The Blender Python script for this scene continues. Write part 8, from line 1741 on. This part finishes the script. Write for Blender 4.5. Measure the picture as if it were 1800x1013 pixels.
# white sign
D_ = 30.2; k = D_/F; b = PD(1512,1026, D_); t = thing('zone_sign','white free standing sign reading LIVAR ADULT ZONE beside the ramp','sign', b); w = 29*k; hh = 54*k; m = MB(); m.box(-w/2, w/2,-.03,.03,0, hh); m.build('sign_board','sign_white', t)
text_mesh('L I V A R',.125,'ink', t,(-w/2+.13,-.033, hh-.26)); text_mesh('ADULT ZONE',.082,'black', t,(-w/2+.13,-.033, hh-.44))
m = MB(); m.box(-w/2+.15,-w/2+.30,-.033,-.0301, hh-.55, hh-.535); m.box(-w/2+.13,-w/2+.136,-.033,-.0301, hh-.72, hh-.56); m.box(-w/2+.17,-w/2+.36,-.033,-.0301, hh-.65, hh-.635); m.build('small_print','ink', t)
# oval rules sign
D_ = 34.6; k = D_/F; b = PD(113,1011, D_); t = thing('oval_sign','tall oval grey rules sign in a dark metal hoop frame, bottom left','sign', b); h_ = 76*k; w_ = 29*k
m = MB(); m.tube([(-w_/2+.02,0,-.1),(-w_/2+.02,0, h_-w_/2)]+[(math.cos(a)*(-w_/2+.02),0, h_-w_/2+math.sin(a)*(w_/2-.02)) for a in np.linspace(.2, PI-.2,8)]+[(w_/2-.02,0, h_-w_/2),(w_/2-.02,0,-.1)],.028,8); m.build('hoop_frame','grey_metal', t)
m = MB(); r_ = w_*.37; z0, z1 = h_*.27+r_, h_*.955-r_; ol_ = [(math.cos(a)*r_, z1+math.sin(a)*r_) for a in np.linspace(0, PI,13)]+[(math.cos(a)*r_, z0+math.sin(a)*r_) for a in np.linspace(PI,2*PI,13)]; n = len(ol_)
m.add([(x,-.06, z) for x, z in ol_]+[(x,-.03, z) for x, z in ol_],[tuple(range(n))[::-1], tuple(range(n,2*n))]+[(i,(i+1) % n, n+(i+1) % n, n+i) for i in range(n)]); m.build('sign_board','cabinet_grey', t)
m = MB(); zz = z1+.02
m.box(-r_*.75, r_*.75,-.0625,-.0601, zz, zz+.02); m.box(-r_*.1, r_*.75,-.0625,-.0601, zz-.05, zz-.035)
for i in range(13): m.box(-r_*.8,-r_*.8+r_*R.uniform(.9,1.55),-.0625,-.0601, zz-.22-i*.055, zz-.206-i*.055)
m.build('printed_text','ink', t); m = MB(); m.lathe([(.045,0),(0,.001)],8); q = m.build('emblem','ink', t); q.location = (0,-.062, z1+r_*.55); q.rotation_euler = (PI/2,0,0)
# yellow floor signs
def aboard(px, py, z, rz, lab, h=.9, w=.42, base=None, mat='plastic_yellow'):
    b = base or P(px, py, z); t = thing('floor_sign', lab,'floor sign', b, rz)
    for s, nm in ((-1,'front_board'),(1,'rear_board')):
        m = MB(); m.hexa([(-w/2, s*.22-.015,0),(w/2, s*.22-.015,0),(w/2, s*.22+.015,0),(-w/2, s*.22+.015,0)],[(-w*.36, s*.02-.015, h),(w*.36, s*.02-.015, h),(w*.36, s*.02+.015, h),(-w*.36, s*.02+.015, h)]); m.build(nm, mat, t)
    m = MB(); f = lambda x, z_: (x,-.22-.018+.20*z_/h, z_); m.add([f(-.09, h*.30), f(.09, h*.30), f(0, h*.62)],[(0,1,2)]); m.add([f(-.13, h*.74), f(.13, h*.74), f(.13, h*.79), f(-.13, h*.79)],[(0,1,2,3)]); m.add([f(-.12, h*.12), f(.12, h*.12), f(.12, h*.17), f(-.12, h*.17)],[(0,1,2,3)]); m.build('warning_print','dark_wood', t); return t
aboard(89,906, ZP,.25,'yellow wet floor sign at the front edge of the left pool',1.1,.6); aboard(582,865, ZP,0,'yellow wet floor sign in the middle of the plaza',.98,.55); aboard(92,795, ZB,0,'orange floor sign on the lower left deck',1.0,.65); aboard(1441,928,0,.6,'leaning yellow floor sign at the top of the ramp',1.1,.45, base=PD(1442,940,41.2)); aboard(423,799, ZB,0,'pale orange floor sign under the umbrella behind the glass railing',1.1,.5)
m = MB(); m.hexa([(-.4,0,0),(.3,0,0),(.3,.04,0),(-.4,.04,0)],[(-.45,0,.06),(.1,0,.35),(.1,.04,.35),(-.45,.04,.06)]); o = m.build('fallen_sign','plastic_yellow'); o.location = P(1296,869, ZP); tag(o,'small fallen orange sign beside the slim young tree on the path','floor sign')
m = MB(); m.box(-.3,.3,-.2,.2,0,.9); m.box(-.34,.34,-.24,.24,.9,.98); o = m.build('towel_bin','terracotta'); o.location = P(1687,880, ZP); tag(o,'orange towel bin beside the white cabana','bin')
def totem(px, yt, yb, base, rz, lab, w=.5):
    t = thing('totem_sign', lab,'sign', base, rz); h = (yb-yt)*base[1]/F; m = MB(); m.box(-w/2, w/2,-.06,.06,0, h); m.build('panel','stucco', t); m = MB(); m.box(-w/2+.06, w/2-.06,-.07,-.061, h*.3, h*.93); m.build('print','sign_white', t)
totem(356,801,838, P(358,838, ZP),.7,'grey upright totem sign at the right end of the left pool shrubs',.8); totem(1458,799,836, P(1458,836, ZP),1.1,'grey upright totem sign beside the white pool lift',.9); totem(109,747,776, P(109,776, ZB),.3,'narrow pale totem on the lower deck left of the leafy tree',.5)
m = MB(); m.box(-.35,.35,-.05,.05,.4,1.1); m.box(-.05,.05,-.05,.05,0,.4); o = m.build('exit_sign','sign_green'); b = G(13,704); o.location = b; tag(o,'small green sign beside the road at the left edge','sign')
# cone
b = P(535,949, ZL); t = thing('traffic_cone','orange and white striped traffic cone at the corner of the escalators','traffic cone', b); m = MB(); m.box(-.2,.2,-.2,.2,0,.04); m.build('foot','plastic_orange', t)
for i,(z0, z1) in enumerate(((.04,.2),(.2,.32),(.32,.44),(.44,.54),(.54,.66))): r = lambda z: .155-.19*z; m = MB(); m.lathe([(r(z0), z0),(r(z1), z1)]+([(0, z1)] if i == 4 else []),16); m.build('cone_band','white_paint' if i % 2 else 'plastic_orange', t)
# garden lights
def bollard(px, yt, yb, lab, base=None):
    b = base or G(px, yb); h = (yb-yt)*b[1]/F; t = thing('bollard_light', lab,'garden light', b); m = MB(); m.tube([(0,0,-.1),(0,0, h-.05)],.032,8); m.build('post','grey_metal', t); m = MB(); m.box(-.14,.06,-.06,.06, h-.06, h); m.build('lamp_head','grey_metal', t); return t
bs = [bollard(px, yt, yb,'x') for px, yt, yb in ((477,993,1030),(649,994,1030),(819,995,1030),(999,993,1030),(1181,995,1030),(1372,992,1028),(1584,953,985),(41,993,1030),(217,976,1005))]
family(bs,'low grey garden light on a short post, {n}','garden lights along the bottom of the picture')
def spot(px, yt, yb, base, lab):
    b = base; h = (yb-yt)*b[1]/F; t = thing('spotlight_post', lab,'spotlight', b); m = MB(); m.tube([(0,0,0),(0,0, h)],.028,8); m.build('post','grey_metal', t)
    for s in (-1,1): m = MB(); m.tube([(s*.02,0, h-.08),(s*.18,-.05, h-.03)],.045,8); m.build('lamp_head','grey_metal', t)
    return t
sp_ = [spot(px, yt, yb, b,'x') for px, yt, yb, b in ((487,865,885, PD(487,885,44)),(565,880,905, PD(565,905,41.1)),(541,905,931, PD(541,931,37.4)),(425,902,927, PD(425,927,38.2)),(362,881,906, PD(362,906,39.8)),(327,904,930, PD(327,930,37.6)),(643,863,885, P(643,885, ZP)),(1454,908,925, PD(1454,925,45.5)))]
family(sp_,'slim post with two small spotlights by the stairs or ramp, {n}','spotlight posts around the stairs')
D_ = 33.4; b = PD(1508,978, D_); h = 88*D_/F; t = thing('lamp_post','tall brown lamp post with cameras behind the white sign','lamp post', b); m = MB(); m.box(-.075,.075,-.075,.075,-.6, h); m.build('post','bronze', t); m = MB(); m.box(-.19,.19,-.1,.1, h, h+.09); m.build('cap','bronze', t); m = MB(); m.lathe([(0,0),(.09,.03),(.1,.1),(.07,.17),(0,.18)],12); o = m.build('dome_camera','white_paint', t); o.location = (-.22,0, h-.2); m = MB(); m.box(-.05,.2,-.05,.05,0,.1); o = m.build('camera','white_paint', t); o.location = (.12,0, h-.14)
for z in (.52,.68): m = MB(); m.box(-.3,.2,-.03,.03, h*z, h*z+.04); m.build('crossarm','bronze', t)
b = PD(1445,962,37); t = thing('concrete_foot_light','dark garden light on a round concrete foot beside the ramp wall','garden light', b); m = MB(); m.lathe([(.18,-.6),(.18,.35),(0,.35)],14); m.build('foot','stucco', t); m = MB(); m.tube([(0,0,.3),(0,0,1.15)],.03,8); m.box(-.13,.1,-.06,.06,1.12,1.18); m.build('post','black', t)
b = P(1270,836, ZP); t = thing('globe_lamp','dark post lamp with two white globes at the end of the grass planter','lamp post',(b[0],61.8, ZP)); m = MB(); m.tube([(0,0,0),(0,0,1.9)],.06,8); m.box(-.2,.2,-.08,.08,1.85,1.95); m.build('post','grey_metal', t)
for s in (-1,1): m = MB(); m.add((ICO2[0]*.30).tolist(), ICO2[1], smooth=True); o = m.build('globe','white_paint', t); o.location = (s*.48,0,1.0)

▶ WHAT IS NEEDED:
Only the number is wanted: how many lines of the material above include the word "picture"?

▶ ANSWER TO THIS EXERCISE:
2